What can you do now?

If you’re saving regularly and on track for what you think you’ll need in retirement, congratulations. If not, you can still take a few steps to get back on track:

1. Increase your savings now. Albert Einstein is said to have called compound interest “the most powerful force in the universe.” There’s no way around the math. Unfortunately, it doesn’t get easier as you age. Every $100 saved at 30 has the potential to generate $34 annually in retirement. Every $100 saved at 50 has the potential to generate $10 annually in retirement. If you don’t save enough when time is on your side, you should consider doing more later to make up the difference.

Source: Schwab Center for Financial Research. This is a hypothetical example for illustrative purposes only. Assumes you save $100 at a certain age. Potential annual retirement income calculation assumes an initial withdrawal rate of 4.6%— our calculation of the first-year sustainable withdrawal rate for a 30-year retirement from a portfolio with a moderate asset allocation, assuming a 75% confidence level.
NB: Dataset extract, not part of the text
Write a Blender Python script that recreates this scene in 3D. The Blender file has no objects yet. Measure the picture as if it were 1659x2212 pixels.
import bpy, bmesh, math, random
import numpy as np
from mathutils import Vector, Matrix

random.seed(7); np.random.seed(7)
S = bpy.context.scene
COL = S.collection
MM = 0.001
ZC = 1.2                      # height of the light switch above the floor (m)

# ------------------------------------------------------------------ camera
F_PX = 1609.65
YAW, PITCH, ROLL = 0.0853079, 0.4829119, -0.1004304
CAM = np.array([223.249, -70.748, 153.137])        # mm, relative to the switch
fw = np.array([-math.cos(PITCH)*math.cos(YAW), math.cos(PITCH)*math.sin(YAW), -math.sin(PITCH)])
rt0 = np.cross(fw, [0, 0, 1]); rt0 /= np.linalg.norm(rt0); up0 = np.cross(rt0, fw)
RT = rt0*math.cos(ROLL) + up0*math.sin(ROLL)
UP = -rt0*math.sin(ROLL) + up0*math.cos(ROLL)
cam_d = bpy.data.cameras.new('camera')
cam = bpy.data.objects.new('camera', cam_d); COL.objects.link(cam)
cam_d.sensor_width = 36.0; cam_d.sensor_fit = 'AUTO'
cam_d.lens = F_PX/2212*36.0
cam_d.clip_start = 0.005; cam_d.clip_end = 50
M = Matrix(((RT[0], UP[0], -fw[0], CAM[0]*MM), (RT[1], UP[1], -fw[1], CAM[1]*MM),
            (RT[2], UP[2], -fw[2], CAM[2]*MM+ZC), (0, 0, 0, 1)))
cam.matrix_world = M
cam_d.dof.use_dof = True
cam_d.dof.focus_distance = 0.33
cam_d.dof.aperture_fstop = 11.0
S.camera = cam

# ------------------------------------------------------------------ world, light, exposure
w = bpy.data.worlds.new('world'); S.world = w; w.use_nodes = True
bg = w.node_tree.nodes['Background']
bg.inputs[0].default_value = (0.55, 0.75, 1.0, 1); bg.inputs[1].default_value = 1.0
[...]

While saving, we assume an aggressive asset allocation (6.7% annual return) from age 30 to 40, a moderately aggressive asset allocation (6.1% annual return) from age 40 to 50, and a moderate asset allocation (5.3% annual return) for age 50+.

2. Make savings automatic. Why do you brush your teeth every night before bed? Though we all understand the importance of proper dental care, it’s probably because you’ve been doing it from a very early age and it has become a habit. Saving is the same. Regular saving is easier if you set up automatic deposits from your earnings. If your company offers an employer match for any retirement contributions, make sure that you’re contributing at least that amount. Contributing less is like leaving money on the table.

3. Take an appropriate amount of risk. Be sure you are comfortable with the amount of risk you are taking with your investments. Can you stomach a 20% or more decline in a single year or will that cause you to abandon your plan? We generally suggest that investors who are younger should invest more aggressively than older investors. A more aggressive asset allocation has a greater potential to generate higher returns over time. If you have time on your side and are invested conservatively, consider taking on more risk—though obviously not more than you’re comfortable with.

A larger annual return will result in a larger ending portfolio value

Source: Schwab Center for Financial Research. This is a hypothetical example for illustrative purposes only. Assumes a starting portfolio value of $10,000 at 30 and a 35-year investing horizon. Does not assume taxes or fees.

4. Consider how much you really need in retirement. You may want to spend $100,000 in retirement but do you really need to spend $100,000? We think you should break your spending down into expenses that you classify as needs, wants and wishes. If you discover you’re not on track toward hitting your goal, then maybe it’s time to identify some expenses classified as wants or wishes that you could reduce or do without in retirement.

5. Create a more flexible retirement. If your nest egg falls short of what our guidelines suggest, don’t get discouraged. Our calculation is based on a retirement age of 65 and a 30-year retirement. Retiring later could allow you to save more and plan for a shorter retirement. Working longer, or working part-time in a “phased” retirement could also help you to delay starting Social Security, which could increase your eventual benefit. That would also take some of the pressure off your portfolio.